Chicago, Rock Island & Pacific Ry. Co. v. Wright, 239 U.S. 548 (1916)

Chicago, Rock Island & Pacific Railway Company v. Wright

No. 167

Argued November 30, 1915

Decided January 10, 1916

239 U.S. 548


Taking an engine from one state to another, although only for repairs, is an act of interstate commerce. North Carolina R. Co. v. Zachary, 232 U. S. 259.

Where the employee sustains injury while the company was engaged in interstate commerce and he was employed in such commerce, the responsibility of the company is governed by the Federal Employers' Liability Act, which is exclusive and supersedes state laws upon the same subject, and it is error to submit the case to the jury as if the state laws were controlling. Wabash R. Co. v. Hayes, 234 U. S. 86.

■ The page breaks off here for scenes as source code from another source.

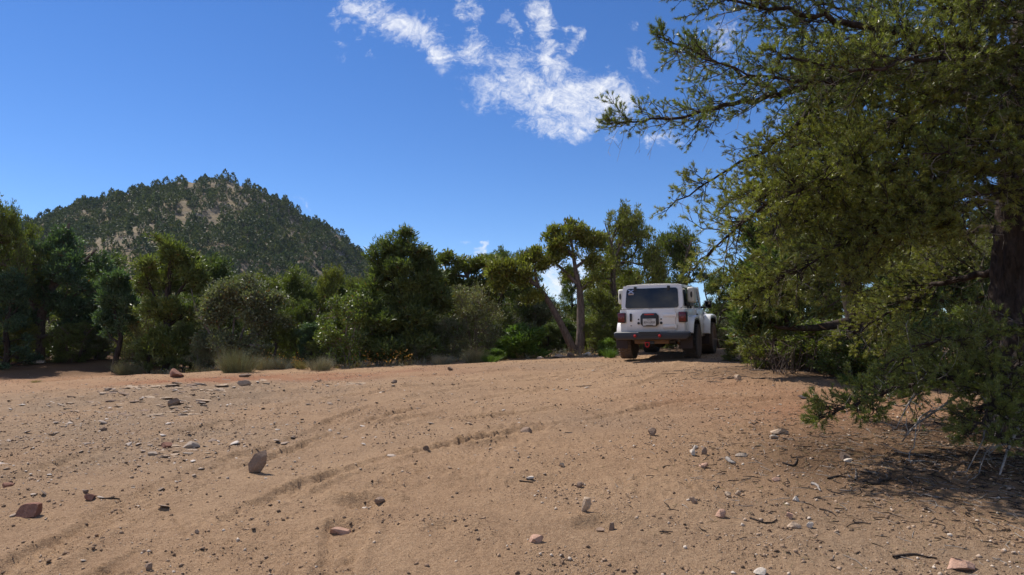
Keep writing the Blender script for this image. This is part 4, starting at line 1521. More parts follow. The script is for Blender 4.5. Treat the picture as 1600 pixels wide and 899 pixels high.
put('juniper_b', 940, 21, 455, 70, 'juniper_tree', 'low juniper beside the left rear corner of the car', 'tree')
put('bright_a', 951, 19.0, 530, 26, 'shrub', 'small green sprig by the left rear wheel of the car', 'shrub')
put('pinyon_b', 1010, 24, 450, 120, 'pine_tree', 'low dark pine hidden behind the parked car', 'tree')
put('oak_a', 875, 22.5, 500, 60, 'shrub', 'dark shrub in the fork below the leaning trunk', 'shrub')
put('oak_a', 930, 22, 495, 60, 'shrub', 'leafy shrub between the upright twin trunk and the car', 'shrub')
put('juniper_a', 1150, 30, 470, 90, 'juniper_tree', 'distant juniper closing the gap where the track leaves', 'tree')

LOW = [(30, 25.5, 500, 90, 'shaded shrub under the juniper at the left edge'), (120, 26, 505, 90, 'shaded shrub right of the leaning trunk of the spreading juniper'), (150, 24.5, 520, 60, 'low shrub left of the crooked little tree, in the shade'),
       (208, 25, 500, 70, 'shrub behind the yellow-green clump by the crooked little tree'), (245, 24.5, 505, 80, 'shrub close left of the straight trunk of the open pine'), (300, 23.5, 500, 80, 'shrub between the open pine and the olive-grey shrub'),
       (420, 23, 495, 90, 'dark shrub behind the right side of the olive-grey shrub'), (480, 23, 505, 80, 'dark shrub behind the silvery clumps'), (520, 22.5, 500, 70, 'dark shrub behind the left side of the leafy oak'),
       (690, 22.5, 490, 80, 'dark shrub at the right side of the big dark pine'), (765, 22.5, 480, 80, 'dark shrub right behind the grey-leaved shrub'), (830, 23.5, 470, 90, 'tall dark shrub behind the bright feathery bush'),
       (865, 24.5, 480, 70, 'dark shrub seen under the leaning trunk'), (955, 24, 470, 80, 'dark shrub behind the left tail light of the car'), (1130, 27, 500, 60, 'dark shrub past the front wheel of the car'), (1095, 26, 490, 80, 'dark shrub behind the right flank of the car')]
for k, (px, Y, tp_, w_, lb) in enumerate(LOW):
    put(('grey_a', 'oak_a', 'grey_a')[k % 3], px, Y, tp_, w_, 'shrub', lb, 'shrub')

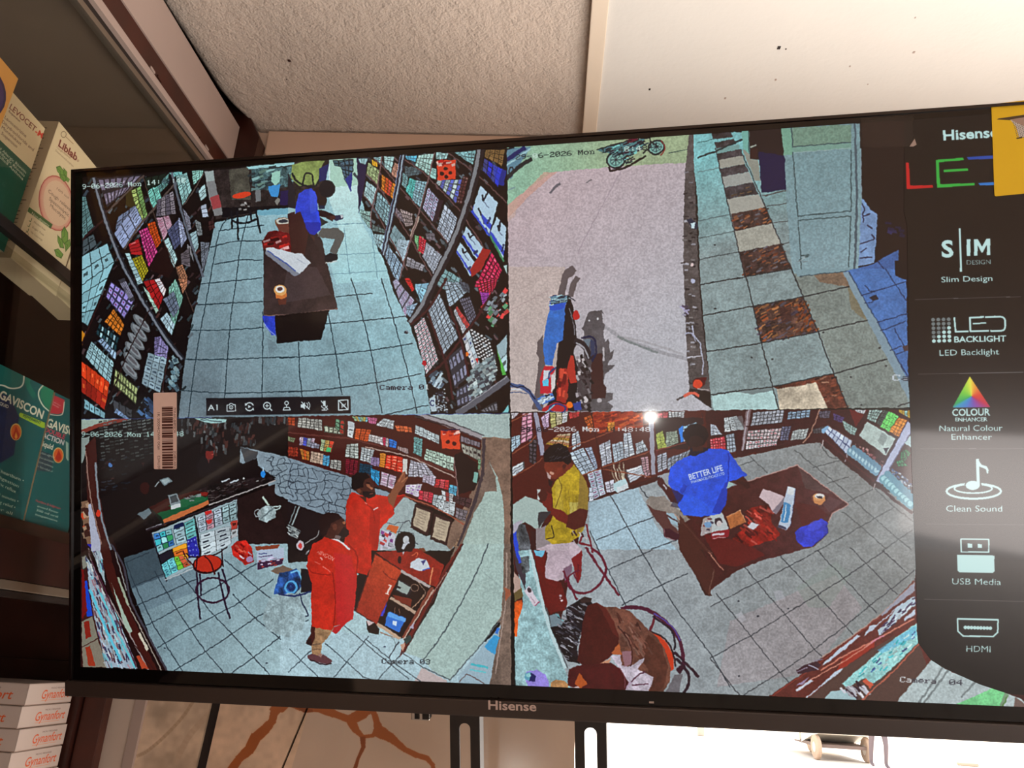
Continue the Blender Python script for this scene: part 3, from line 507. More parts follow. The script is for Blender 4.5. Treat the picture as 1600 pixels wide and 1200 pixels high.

Error which is not prejudicial affords no ground for reversal, and where, as in this case, it appears that the employer was not prejudiced by the difference between the Federal Employers' Liability Act which did control, and the Nebraska Law on that subject which had been superseded by the federal Act, the judgment should not be reversed.

No prejudice can result to an employer from instructions being more favorable in regard to contributory negligence under the state law than if they had been given under the Federal Employers' Liability Act, which controlled, and the giving of instructions under the state law under such circumstances does not deny defendant a federal right.

The evidence in this case as to the existence and constructions of, and compliance with, rules in regard to speed of engines within the yard limits justified the submission of the question of negligence to the jury.

96 Neb. 87 affirmed.

The facts, which involve the validity of a verdict and judgment under the Employers' Liability Act, are stated in the opinion.